«È sciocco ma ancor più umiliante che Vladimir Luxuria, nella sua disavventura russa sia stato paragonato al caso dei due marò, cosa che mi lascia totalmente basita e più che altro inorridita dell’accostamento in quanto si tratta di casi totalmente differenti. Aggiungerei inoltre che sono stanca io stessa di venir sempre paragonata al caso dei militari italiani. Sia io che Vladimir infatti non abbiamo nulla da spartire con questi due individui, noi eravamo in missione di pace, Vladimir poi, che conosco bene, è persona di pace e andava semplicemente a far valere dei diritti che in quel paese ancora mancano, i tanto decantati marò invece sono due assassini che devono ancora essere giudicati per un reato grave di cui l’Italia, colpevolmente, non vuole farsi carico. È vergognoso che due virtuali delinquenti ci vengano affiancati in maniera così ossessiva».

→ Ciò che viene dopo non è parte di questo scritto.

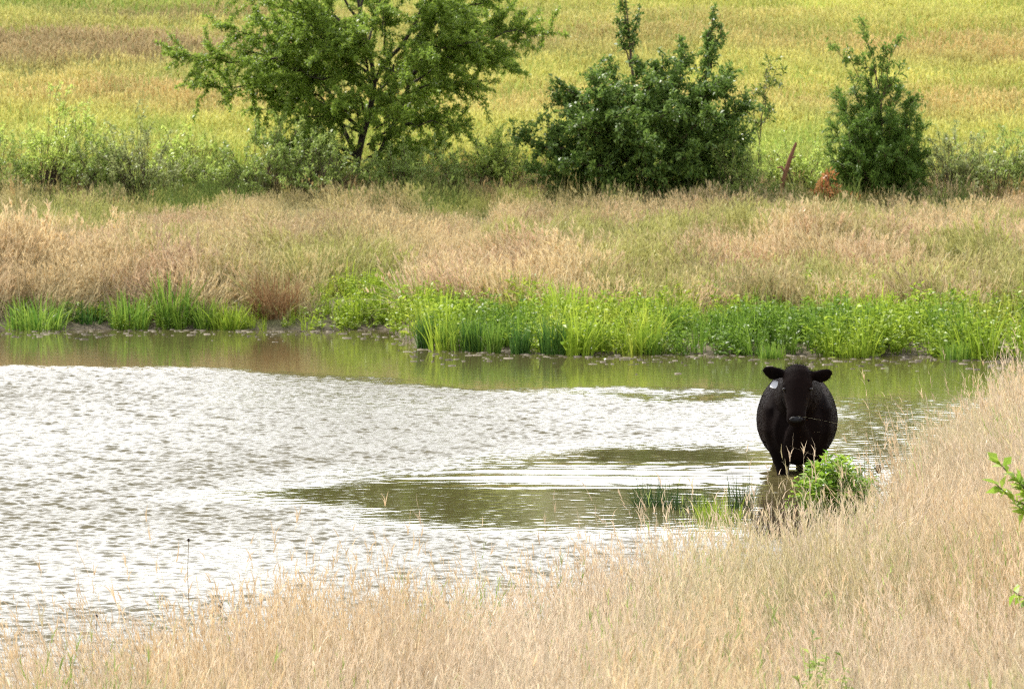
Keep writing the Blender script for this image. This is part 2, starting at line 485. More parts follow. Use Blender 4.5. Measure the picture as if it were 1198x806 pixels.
# ------------------------------------------------------------------ scatter (uncountable ground cover)
def scatter(name, protos, P, yaw, tilt, scl, tint, mat, label, cat, pick=None, wind=0.0):
    lib = bpy.data.collections.new(name + "_sources")
    for i, me in enumerate(protos):
        if not me.materials: me.materials.append(mat)
        o = bpy.data.objects.new("%s_tuft_%02d" % (name, i), me); lib.objects.link(o)
    n = len(P)
    me = bpy.data.meshes.new(name)
    me.vertices.add(n); me.vertices.foreach_set("co", np.asarray(P, np.float32).ravel())
    a = me.attributes.new("rot", 'FLOAT_VECTOR', 'POINT')
    from mathutils import Euler
    PX_, PY_ = np.asarray(P)[:, 0], np.asarray(P)[:, 1]
    fx_ = (fbm(PX_ * 1.1, PY_ * 0.8, 301, 3) - 0.5) * wind + rng.normal(size=n) * tilt
    fy_ = (fbm(PX_ * 1.1, PY_ * 0.8, 311, 3) - 0.5) * wind * 1.4 + rng.normal(size=n) * tilt
    rot = np.array([(Euler((a_, b_, 0)).to_matrix() @ Euler((0, 0, c_)).to_matrix()).to_euler()[:] for a_, b_, c_ in zip(fx_, fy_, yaw)], np.float32)
    a.data.foreach_set("vector", rot.ravel())
    a = me.attributes.new("scl", 'FLOAT', 'POINT'); a.data.foreach_set("value", np.asarray(scl, np.float32))
    a = me.attributes.new("idx", 'INT', 'POINT'); a.data.foreach_set("value", (rng.integers(0, len(protos), n) if pick is None else pick).astype(np.int32))
    a = me.attributes.new("tint", 'FLOAT_COLOR', 'POINT')
    c = np.ones((n, 4), np.float32); c[:, :3] = tint; a.data.foreach_set("color", c.ravel())
    me.update()
    o = link(name, me)
    ng = bpy.data.node_groups.new(name + "_nodes", 'GeometryNodeTree')
    ng.interface.new_socket("Geometry", in_out='INPUT', socket_type='NodeSocketGeometry')
    ng.interface.new_socket("Geometry", in_out='OUTPUT', socket_type='NodeSocketGeometry')
    gi = ng.nodes.new("NodeGroupInput"); go = ng.nodes.new("NodeGroupOutput")
    ci = ng.nodes.new("GeometryNodeCollectionInfo"); ci.inputs["Collection"].default_value = lib
    ci.inputs["Separate Children"].default_value = True; ci.inputs["Reset Children"].default_value = True
    ip = ng.nodes.new("GeometryNodeInstanceOnPoints"); ip.inputs["Pick Instance"].default_value = True
    def named(nm, dt):
        q = ng.nodes.new("GeometryNodeInputNamedAttribute"); q.data_type = dt; q.inputs["Name"].default_value = nm
        return q.outputs["Attribute"]
    L = ng.links
    L.new(gi.outputs[0], ip.inputs["Points"]); L.new(ci.outputs[0], ip.inputs["Instance"])
    L.new(named("idx", 'INT'), ip.inputs["Instance Index"])
    e2r = ng.nodes.new("FunctionNodeEulerToRotation")
    L.new(named("rot", 'FLOAT_VECTOR'), e2r.inputs[0]); L.new(e2r.outputs[0], ip.inputs["Rotation"])
    L.new(named("scl", 'FLOAT'), ip.inputs["Scale"])
    L.new(ip.outputs[0], go.inputs[0])
    md = o.modifiers.new("scatter", 'NODES'); md.node_group = ng
    tag(o, label, cat, kind="stuff")
    return o


def tuft(name, n, h, w, rad, lean, pan_frac=0.0, pan_len=0.05, bent=0.08, leafy=0.4):
    """a tuft of grass: upright stems (some with an open seed panicle), basal leaves, a few bent straws"""
    g = Geo()
    r = rad * np.sqrt(rng.random(n)); a = rng.random(n) * 6.283
    root = np.stack([r * np.cos(a), r * np.sin(a), np.full(n, -0.03)], 1)
    H = rng.uniform(h[0], h[1], n); W = rng.uniform(w[0], w[1], n)
    ln = np.abs(rng.normal(size=n)) * lean; az = rng.random(n) * 6.283
    b = rng.random(n) < bent; ln[b] += rng.uniform(0.5, 1.1, b.sum())
    rnd = rng.random(n)
    blades(g, root, H, W, az, ln, rnd=rnd, segs=4)
    if leafy > 0:
        m = int(n * leafy)
        r2 = rad * np.sqrt(rng.random(m)); a2 = rng.random(m) * 6.283
        blades(g, np.stack([r2 * np.cos(a2), r2 * np.sin(a2), np.full(m, -0.03)], 1), rng.uniform(h[0] * 0.35, h[0] * 0.85, m),
               rng.uniform(w[0], w[1], m) * 1.6, rng.random(m) * 6.283, rng.uniform(0.2, 1.0, m), segs=4)
    k = np.where((rng.random(n) < pan_frac) & (ln < 0.7))[0]
    if len(k):
        ns = 7
        tt = rng.uniform(0.76, 1.0, (len(k), ns))
        ld = np.stack([np.cos(az[k]), np.sin(az[k])], 1)
        rx = root[k, None, :].repeat(ns, 1).copy()
        rx[:, :, :2] += ld[:, None, :] * (ln[k] * H[k])[:, None, None] * (tt ** 1.8)[:, :, None]
        rx[:, :, 2] += H[k][:, None] * (tt - 0.42 * np.minimum(ln[k], 1.3)[:, None] ** 1.5 * tt ** 2.2)
        q = len(k) * ns
        blades(g, rx.reshape(-1, 3), rng.uniform(0.5, 1.2, q) * pan_len, np.full(q, w[1] * 1.15), rng.random(q) * 6.283,
               rng.uniform(0.2, 0.6, q), rnd=np.repeat(rnd[k], ns), pan=1.0, segs=2, pw=3.0)
    return g.mesh(name)


def pts_in(x0, x1, y0, y1, dens, keep):
    n = int((x1 - x0) * (y1 - y0) * dens)
    x = rng.uniform(x0, x1, n); y = rng.uniform(y0, y1, n)
    k = keep(x, y)
    return x[k], y[k]


# near dry grass
M_dry = foliage_mat("dry_straw", (0.30, 0.28, 0.24), (1.40, 1.40, 1.42), transl=0.42, gloss=0.03, tint=True, c_pan=(1.06, 0.98, 0.95))
near_protos = [tuft("near_tuft", 44, (0.40, 1.0), (0.0020, 0.0046), 0.20, 0.22, 0.45, 0.06, 0.18, 0.4) for _ in range(12)]
near_protos_bent = [tuft("bent_straw", 9, (0.6, 1.05), (0.0040, 0.0062), 0.25, 0.55, 0.2, 0.05, 0.45, 0.2) for _ in range(5)]
near_protos += [tuft("sparse_tuft", 6, (0.65, 1.35), (0.0024, 0.0042), 0.22, 0.14, 0.7, 0.07, 0.08, 0.3) for _ in range(5)]


def keep_near(x, y):
    s = y_near(x) - y
    dens = sstep(-0.6, 1.0, s) * 0.92 + 0.28 * (s > -2.3) * (0.3 + 1.4 * fbm(x * 1.5, y * 1.0, 157, 2))
    dens = np.where((x > 1.35) & (x < 3.35) & (s < 0.3), 0.0, dens)
    return (rng.random(len(x)) < dens) & (x > -0.118 * y - 1.5) & (x < 0.118 * y + 3.6)


near_protos += near_protos_bent
x, y = pts_in(-7, 11.2, 16.5, 68, 42, keep_near)
hgt = (0.66 + 0.60 * fbm(x * 0.6, y * 0.4, 151, 3)) * (0.72 + 0.5 * fbm(x * 2.0, y * 1.2, 153, 2))
s_in = y_near(x) - y
edge_lo = np.where(x > 0.0, 0.55 + 0.45 * sstep(0.2, 4.5, s_in), 1.0)
edge_lo = np.where((x > 1.3) & (x < 3.3) & (s_in < 6), edge_lo * (0.68 + 0.32 * sstep(1.5, 6, s_in)), edge_lo)
idn = np.where((s_in < 0.25) | (rng.random(len(x)) < 0.2), 12 + rng.integers(0, 5, len(x)), rng.integers(0, 12, len(x)))
idn = np.where((rng.random(len(x)) < 0.24) & (s_in > 1.0), 17 + rng.integers(0, 5, len(x)), idn)
green_sprig = (rng.random(len(x)) < 0.02 + 0.10 * sstep(0.62, 0.75, fbm(x * 0.9, y * 0.6, 155, 3)))[:, None]
ntint = np.where(green_sprig, np.array([0.36, 0.48, 0.15]), near_tint(x, y))
ntint = np.where((idn >= 17)[:, None], ntint * 1.22, ntint)
scatter("dry_grass", near_protos, np.stack([x, y, ground_z(x, y)], 1), rng.random(len(x)) * 6.283, 0.13, hgt * edge_lo * rng.uniform(0.8, 1.15, len(x)),
        ntint * (0.8 + 0.4 * rng.random((len(x), 1))), M_dry, "tall straw-coloured dry grass on the near bank of the pond", "grass", idn, wind=1.1)

# far bank dry grass
bank_protos = [tuft("bank_tuft", 30, (0.35, 0.75), (0.007, 0.012), 0.22, 0.28, 0.45, 0.08, 0.22, 0.6) for _ in range(10)]


def keep_bank(x, y):
    t = y - y_far(x)
    return (t > np.interp(x, [-2.95, -2.8, -1.7, -1.3], [0.45, 1.9, 2.2, 3.0])) & (np.abs(x) < 0.115 * y + 1) & (rng.random(len(x)) < 0.55 + 0.45 * sstep(0.3, 0.6, fbm(x * 0.9, y * 0.9, 161, 3)))


x, y = pts_in(-12, 12, 70, 89.5, 28, keep_bank)
hgt = 0.6 + 0.75 * fbm(x * 0.55, y * 0.5, 171, 3)
hgt *= (0.45 + 1.0 * fbm(x * 1.9, y * 1.3, 173, 3)) * (0.60 + 0.55 * sstep(85, 77, y))
scatter("bank_grass", bank_protos, np.stack([x, y, ground_z(x, y)], 1), rng.random(len(x)) * 6.283, 0.22, hgt, bank_tint(x, y) * (0.62 + 0.4 * rng.random((len(x), 1)) + 0.45 * fbm(x * 2.2, y * 1.6, 175, 2)[:, None]), M_dry,
        "dry pinkish grass covering the far bank below the hedgerow", "grass", wind=1.5)

# hill field
M_field = foliage_mat("field_grass", (0.74, 0.78, 0.76), (1.16, 1.14, 1.08), transl=0.45, gloss=0.03, tint=True, c_pan=(1.15, 0.95, 1.0))
field_protos = [tuft("field_tuft", 26, (0.3, 0.72), (0.011, 0.020), 0.30, 0.22, 0.35, 0.09, 0.05, 0.6) for _ in range(10)]
x, y = pts_in(-18, 18, 91, 142, 13, lambda x, y: np.abs(x) < 0.112 * y + 1)
scatter("meadow_grass", field_protos, np.stack([x, y, ground_z(x, y)], 1), rng.random(len(x)) * 6.283, 0.08, 0.7 + 0.6 * fbm(x * 0.5, y * 0.4, 181, 3),
        field_tint(x, y) * (0.86 + 0.3 * rng.random((len(x), 1))), M_field, "yellow-green meadow grass with brown drifts on the hillside", "grass", wind=0.6)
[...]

Tali parole sono state riportate ossessivamente da testate online e riportate dalle cronache che, per bocca di Sgrena, smentiscono tali affermazioni. Tuttavia preme riportare la posizione di Sgrena, questa senz’altro accreditabile alle sue labbra: «Il caso dei marò è di estrema gravità perché sancisce il diritto di uccidere chiunque venga sospettato di poter essere un pirata (…). Siamo pronti a considerare danno collaterale la morte di due pescatori indiani disarmati e senza nessuna velleità piratesca». Il diritto di uccidere chiunque venga sospettato di essere un pirata: non è plausibile trarre da queste parole il medesimo concetto che qualche fabbricatore di bufale vorrebbe esprimere dicendo che S. ha definito i marò “assassini”?
Chi uccide non è forse un assassino? Una cosa è certa: da tali parole traspare il fatto che Sgrena non avrebbe (o avrebbe avuto, nel caso la sua posizione sia cambiata) alcuna remora nel ritenere i marò colpevoli dei fatti imputati dall’accusa indiana.